January 15 at 2:43 pm, Linda Whalen said:

Andrew, I hope you have sent this to the US media. Thank you for the great work you are doing in Haiti. It gives me hope that good will prevail and someday soon Trump will be a fading memory.


January 15 at 5:49 pm, Mitzi Pappas Smyth said:

I am very impressed with how you have chosen to speak openly. Thank you, it needed to be said and done so eloquently. Thank you for who you are and what you believe.


January 16 at 11:40 pm, Jean Budden said:

What touching and heart felt words you have written here, Dr. Fury. May your work and the dedication of all who volunteer on such projects as yours, help to make the people around the
world more kind and respectful of others. God Bless !!!

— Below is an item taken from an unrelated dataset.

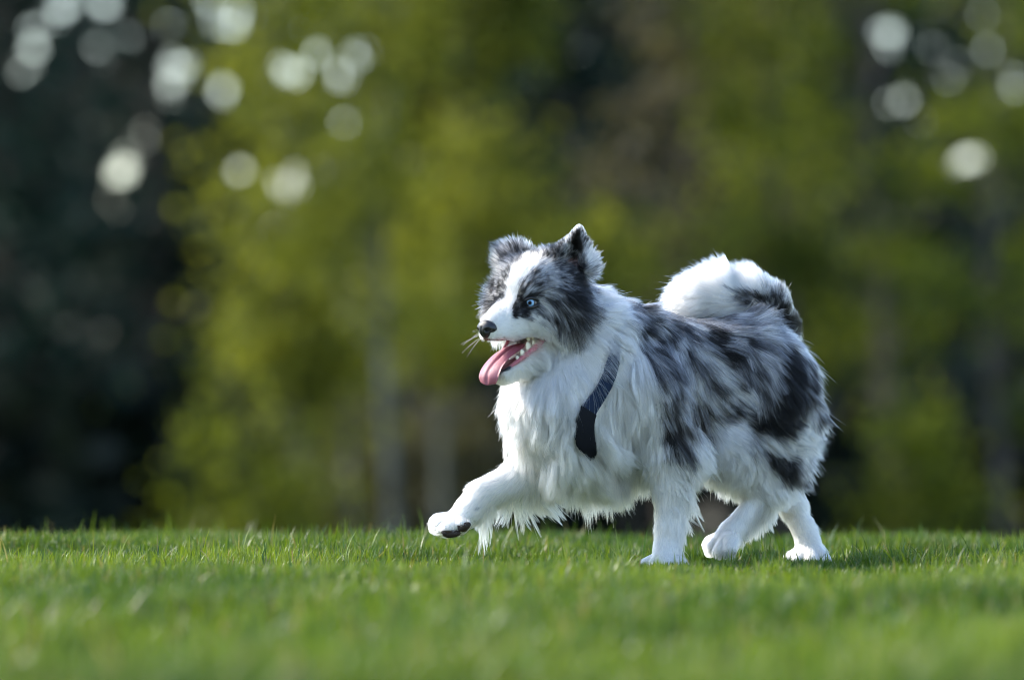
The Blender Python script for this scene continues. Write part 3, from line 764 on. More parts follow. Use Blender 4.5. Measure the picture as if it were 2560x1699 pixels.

January 18 at 2:00 am, margaret pynn said:

Thank you and your team(s)


January 18 at 2:04 am, margaret pynn said:

Amen !


January 18 at 10:59 am, AlmaMaher said:

I would be surprised if you didn’t react DrFurey keep up the great work


January 18 at 4:15 pm, Alex Kahtava said:

Andrew (and Allison) your words describing the resilience, courage and gracious personalities of the good folk of Haiti is deeply moving and appreciated. I vividly recall being blessed by them during my time among them.